Set task :: Each line of the data that includes the string "Blender" is to be copied out.

Records for processing ::
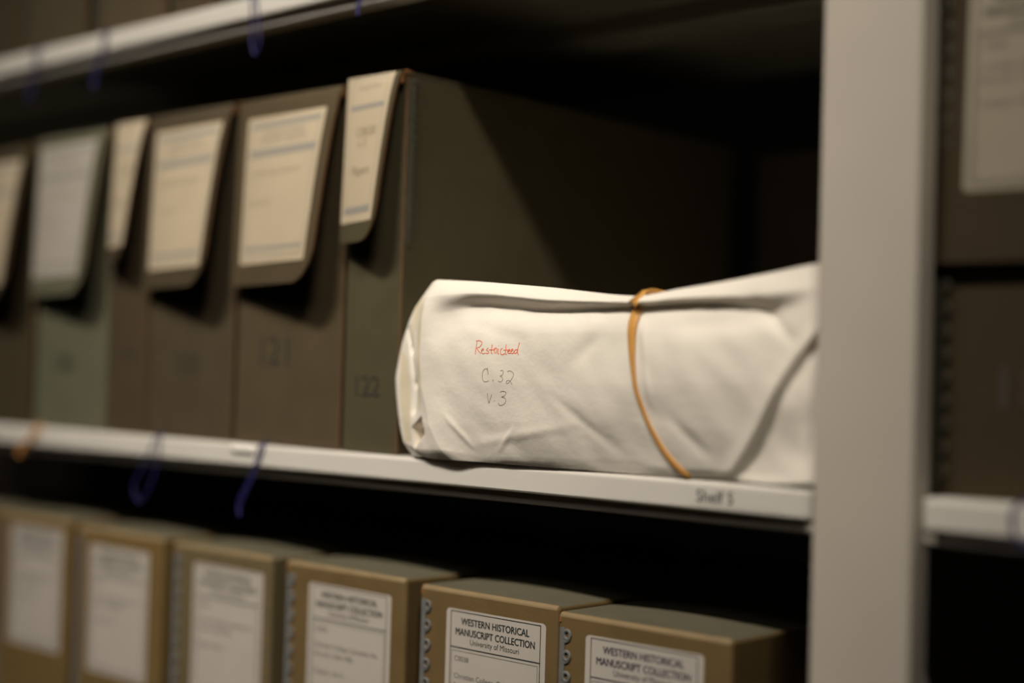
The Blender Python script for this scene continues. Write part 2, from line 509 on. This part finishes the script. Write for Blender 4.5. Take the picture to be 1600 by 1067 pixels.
flap_box(-0.0560, -0.0006, 0.2605, M['olive'], (0.0010, 0.0505, -0.0003, 0.1040, M[CREAM], True),
         'narrow olive grey document box beside the white parcel, cream label folded over its top edge', L=0.118, rr=0.022, dr=0.020, pencil=('122', 0.008, 0.040, 0.020), strip=edge_strip_side)
flap_box(-0.1790, -0.0600, 0.2572, M['taupe'], (0.0130, 0.1085, 0.0150, 0.1260, M[CREAM], False),
         'wide taupe document box with cream label, second box left of the white parcel', pencil=('121', 0.022, 0.060, 0.030))
flap_box(-0.2960, -0.1850, 0.2575, M['brown_grey'], (0.0100, 0.1040, 0.0140, 0.1270, M[CREAM], False),
         'wide brown grey document box with cream label, between taupe box and narrow umber box', pencil=('120', 0.035, 0.052, 0.022))
flap_box(-0.3500, -0.3000, 0.2570, M['umber'], (0.0050, 0.0500, 0.0010, 0.1060, M[CREAM], True),
         'narrow umber document box with cream label, standing right of the sage grey box', L=0.118, rr=0.022, dr=0.020, pencil=('119', 0.010, 0.060, 0.016))
flap_box(-0.4700, -0.3560, 0.2545, M['sage'], (0.0045, 0.1010, 0.0090, 0.1260, M[GREY], False),
         'wide sage grey document box with greyish label, second from the left edge', pencil=('118', 0.030, 0.050, 0.020), dr=0.020)
flap_box(-0.5960, -0.4790, 0.2515, M['dark_board'], (0.0100, 0.1090, 0.0140, 0.1290, M[CREAM], False),
         'dark brown document box with cream label, cut by the left edge of the photo')

# box in the right-hand bay, same kind, with punched metal edging down its left side
def ring_strip(bm, x, y, z, n, pitch, w=0.0040, rad=0.0024, flat=0.0005, tilt=0.0):
    add_box(bm, x, x+w, y-flat, y, z-pitch*n, z+0.004)
    for k in range(n):
        zc = z-pitch*k; xc = x+w+0.0018
        ring = [(xc+rad*math.cos(a), y-0.0005, zc+rad*math.sin(a)*1.12) for a in [2*math.pi*j/16 for j in range(16)]]
        add_tube(bm, ring, 0.00105, 8, 0.75, closed=True)
        add_tube(bm, spline([(xc+rad*0.9, y-0.0005, zc-0.0010), (xc+rad*0.4, y-0.0004, zc-rad*1.35), (x+w-0.0002, y-0.0004, zc-rad*1.9)], 4), 0.0011, 6, 0.6)

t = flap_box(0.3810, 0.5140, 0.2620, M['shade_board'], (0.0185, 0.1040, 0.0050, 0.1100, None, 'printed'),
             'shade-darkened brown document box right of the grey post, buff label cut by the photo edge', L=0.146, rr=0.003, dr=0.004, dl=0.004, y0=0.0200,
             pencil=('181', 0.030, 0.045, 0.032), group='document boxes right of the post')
bm = bmesh.new(); ring_strip(bm, 0.3818, 0.0196, 0.108, 9, 0.0118)
link('metal_edging', bm, M['metal_dark'], t)
bm = bmesh.new(); ring_strip(bm, 0.3822, 0.0150, 0.250, 10, 0.0118)
link('metal_edging', bm, M['metal_dark'], t)

# boxes on the upper shelf (only their feet are in the picture)
ub = [(-0.640, -0.517, 'dark_board', 'dark box on the upper shelf, only its foot seen at the top left corner'),
      (-0.5098, -0.4110, 'brown_grey', 'brown box on the upper shelf, its foot above the leftmost hanging blue bands'),
      (-0.3928, -0.2912, 'taupe', 'taupe box on the upper shelf, second foot from the left corner of the photo'),
      (-0.2797, -0.2270, 'umber', 'narrow umber box on the upper shelf, the last foot before the shelf leaves the photo')]
for a, b, c, l in ub:
    t = thing('document_box', ((a+b)/2, 0.006, 0.337), l, 'archive box', 'boxes on the upper shelf')
    box_body(a, b, 0.006, 0.395, 0.3373, 0.592, M[c], t)
    bm = bmesh.new(); add_box(bm, a-0.0003, b+0.0003, 0.004, 0.396, 0.5925, 0.5945)
    add_box(bm, a+0.002, b-0.002, 0.002, 0.004, 0.452, 0.5945)
    link('lid', bm, [M[c]], t)
    bm = bmesh.new(); ring_strip(bm, a+0.0004, 0.0057, 0.444, 8, 0.0125)
    link('metal_edging', bm, M['metal_dark'], t)

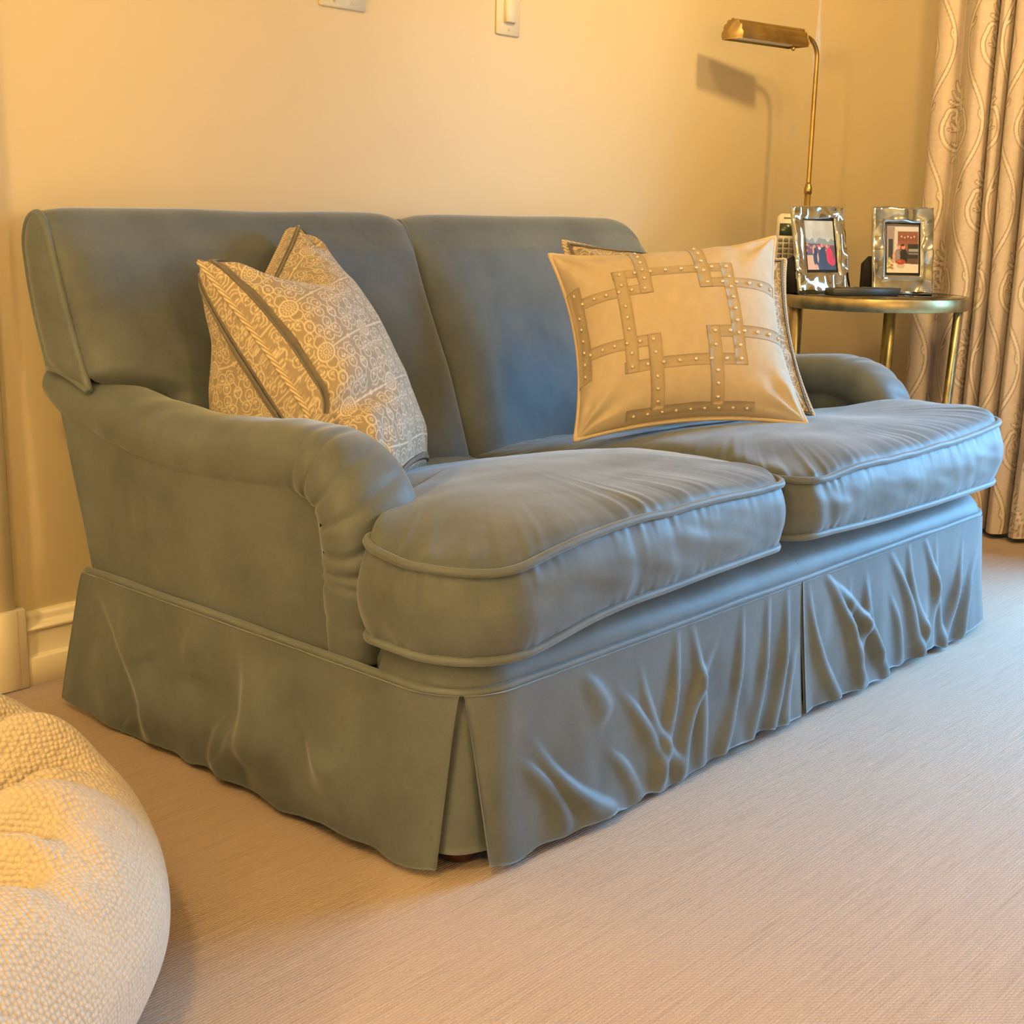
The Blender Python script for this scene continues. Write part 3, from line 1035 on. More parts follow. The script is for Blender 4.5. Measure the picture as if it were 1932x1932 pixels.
def seat_cushion(pts, rad, ztop, zbot, crown, label, seed, droop):
    P, t = round_poly(pts, rad)
    n = len(P)
    cen = np.array([(P[:, 0].min() + P[:, 0].max()) / 2, -0.66])
    Tt = np.roll(P, -1, 0) - np.roll(P, 1, 0)
    Tt /= np.linalg.norm(Tt, axis=1)[:, None]
    No = np.c_[Tt[:, 1], -Tt[:, 0]]
    if (No * (P - cen)).sum() < 0: No = -No
    base = thing('seat_cushion', label, 'cushion', (cen[0], cen[1], zbot), 'sofa seat cushions')
    zt = ztop(P[:, 0], P[:, 1]) + 0.003 * vnoise(t * 9, seed) + 0.0015 * vnoise(t * 22, seed + 1)
    zb = zbot + droop(P[:, 0], P[:, 1]) + 0.003 * vnoise(t * 7, seed + 2)
    rings = []
    # underside
    for f in np.linspace(0.02, 1, 10)[:-1]:
        rings.append(np.c_[cen + (P - cen) * f, zb * f + (zbot + 0.002) * (1 - f)])
    # boxing band, pushed out between the two welts
    ang_w = 0.5 + 0.5 * vnoise(t * 10, seed + 3)
    cor = np.maximum(np.exp(-((P[:, 0] - P[:, 0].min()) / 0.09)**2), np.exp(-((P[:, 0] - P[:, 0].max()) / 0.09)**2)) * (1 - sstep(-0.93, -0.84, P[:, 1]))
    ang_w = np.maximum(ang_w, 1.25 * cor)
    for f in np.linspace(0, 1, 26):
        o = 0.014 * math.sin(PI * f)**0.8
        wr = 0.0016 * vnoise(t * 41 + 1.5 * f, seed + 4) * math.sin(PI * f)**0.5 * ang_w
        wr = wr + 0.0030 * vnoise(t * 13 - 2.0 * f, seed + 5) * math.sin(PI * f)
        gat = 0.0018 * vnoise(t * 88 + 0.6 * f, seed + 6) * (math.exp(-f / 0.10) + math.exp(-(1 - f) / 0.12)) * (0.3 + 0.7 * ang_w)
        wr = wr + 0.0022 * vnoise2(t * 18 + 4 * f, np.full(n, f * 3.0), seed + 11) * math.sin(PI * f)
        q = P + No * (o + wr + gat)[:, None]
        rings.append(np.c_[q, zb * (1 - f) + zt * f])
    # top: crown with gathers fanning in from the welt
    fr = 1 - (np.linspace(0, 1, 64)**1.5)
    for f in fr[1:-1]:
        q = cen + (P - cen) * f
        e = 1 - f
        rise = crown * (1 - f**2.4)**0.80 * (0.35 + 0.65 * np.exp(-((q[:, 1] + 0.74) / 0.27)**2)) + 0.008 * (1 - math.exp(-e / 0.012)) + 0.016 * (1 - math.exp(-e / 0.06))
        reach = 0.05 + 0.10 * (0.5 + 0.5 * vnoise(t * 24, seed + 12))
        g = (vnoise(t * 74, seed + 7) + 0.7 * vnoise(t * 47 + 3, seed + 8)) * (1 + 0.8 * cor)
        gat = 0.0030 * g * np.exp(-e / reach) * (1 - math.exp(-e / 0.010)) * (0.15 + 0.85 * ang_w)
        soft = 0.0055 * vnoise(t * 12 + 0.8 * e, seed + 9) * math.exp(-e / 0.16) * (1 - math.exp(-e / 0.03))
        bumps = (0.006 * vnoise2(q[:, 0] * 6 + 10, q[:, 1] * 6 + 10, seed + 10) + 0.0016 * vnoise2(q[:, 0] * 9 + q[:, 1] * 14 + 10, q[:, 1] * 26 - q[:, 0] * 8 + 30, seed + 13)) * (1 - f**4)
        zq = ztop(q[:, 0], q[:, 1])
        z = zq + (zt - ztop(P[:, 0], P[:, 1])) * math.exp(-e / 0.06) + rise + gat + soft + bumps
        rings.append(np.c_[q, z])
    V = np.concatenate(rings)
    m = len(rings)
    F = [gridf(m, n, False, True)]
    c0, c1 = len(V), len(V) + 1
    V = np.concatenate([V, [[*cen, rings[0][:, 2].mean()], [*cen, rings[-1][:, 2].mean()]]])
    i = np.arange(n); j = (i + 1) % n
    T = np.concatenate([np.stack([np.full(n, c0), i, j], 1), np.stack([np.full(n, c1), (m - 1) * n + j, (m - 1) * n + i], 1)])
    area_ = 0.5 * np.sum(P[:, 0] * np.roll(P[:, 1], -1) - np.roll(P[:, 0], -1) * P[:, 1])
    if area_ < 0:
        F = [F[0][:, ::-1]]; T = T[:, ::-1]
    cov = add('cover', V, [F[0], T], M_velvet, base)
    for z_, o_ in ((zt + 0.004, 0.003), (zb - 0.001, 0.003)):
        V, F = tube(np.c_[P + No * o_, z_][::3], 0.0058, 8, closed=True)
        add('welt', V, F, M_welt, cov)
    return base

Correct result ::
The Blender Python script for this scene continues. Write part 2, from line 509 on. This part finishes the script. Write for Blender 4.5. Take the picture to be 1600 by 1067 pixels.
The Blender Python script for this scene continues. Write part 3, from line 1035 on. More parts follow. The script is for Blender 4.5. Measure the picture as if it were 1932x1932 pixels.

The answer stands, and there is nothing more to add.